Greece: The Achilles' Heel of the EU

Badr Berrada 11/05/2017

Greece is on track to reach a deal with creditors © BBN

Exiting the euro currency and the European Union would involve a legal minefield that no country has yet ventured to cross it. There are also no provisions for departure, voluntary or forced, from the eurozone.  To prevent a disaster, the European Commission (EC), the European Central Bank (ECB) and International Monetary Fund (IMF) – known as the Troika – issued the first of two (potential third in the upcoming days) international bailouts for Greece. Since the country's debt crisis began in 2010, most international banks and foreign investors have sold their Greek bonds and other holdings, so they are no longer vulnerable to what happens in the country.

In the meantime, Portugal, Ireland and Spain, have taken steps to overhaul their economies and are now less affected to market contagion than they were a few years ago. According to Reuters (2015), Greece owes to its official lenders 242.8 billion euros. The country and its European creditors reached an agreement in Brussels last week, aiming to resolve the country's debt crisis by keeping it in the Eurozone, but this will require further budgetary belt-tightening. The IMF has threatened to withdraw support for Greece’s bailout unless European leaders agree to substantial debt relief.

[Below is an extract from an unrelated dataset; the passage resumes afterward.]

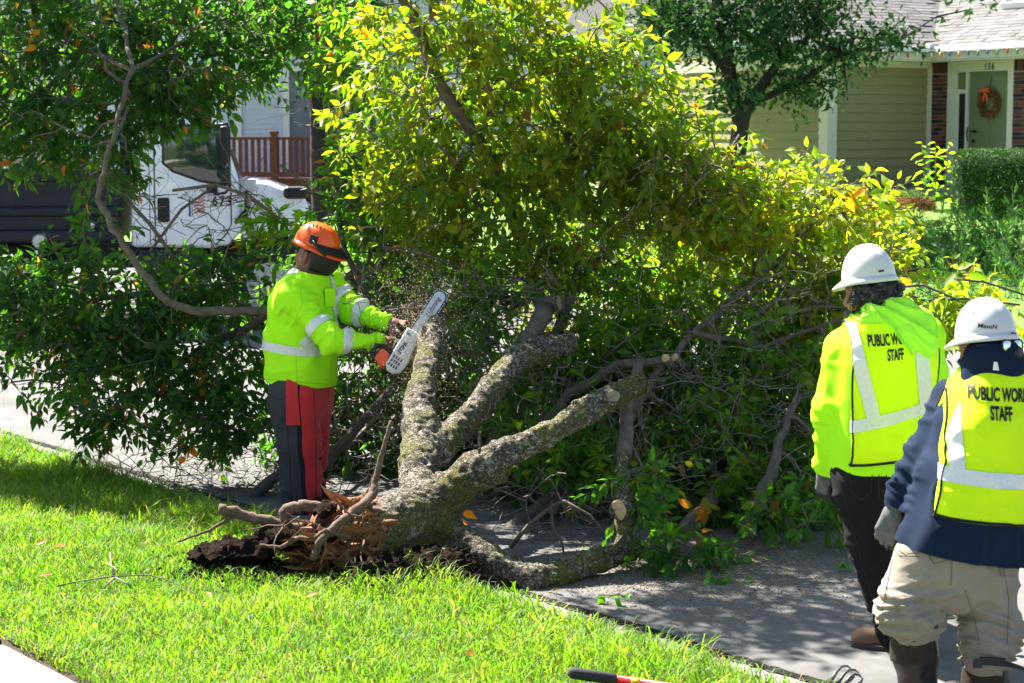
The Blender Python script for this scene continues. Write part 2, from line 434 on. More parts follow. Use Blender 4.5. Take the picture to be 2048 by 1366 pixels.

Following Alexis Tsipras’ defeat on the 13th July 2015, a major overhaul was brought inside the country after jeopardising its relation with the EU members. Greece creditors have shattered the Eurozone’s “United in Diversity” motto, established since 2000, as the transition between monetary and political union has been wiped out. 

Indeed, the bailouts came with conditions. Lenders imposed harsh austerity terms, requiring deep budget cuts and steep tax increases. They also required Greece to restructure its economy by streamlining the government– making more effective decisions–, ending tax evasion and making Greece an easier place to do business, since it takes 13 days to run a brand new company.

The money was supposed to buy Greece time to stabilize its finances and annihilate market fears that the EU itself could break up. While it has helped, Greece’s economic problems haven’t gone away. The economy has shrunk by a quarter in five years, and unemployment is above 27 percent. There are no magic wands. Time may heal wounds, but certainly does not extinguish fires. Without debt restructuring and financial regulation, a potential Greece collapse is just around the corner and will crush the uneven EU economic recovery.

Greece gave birth to democracy to the rest of the world and are now playing with time. They helped out Germany in 1953, but yesterday is the past. Time changes everything but will never change the country's historical greatness.

The land of Zeus will certainly bounce back.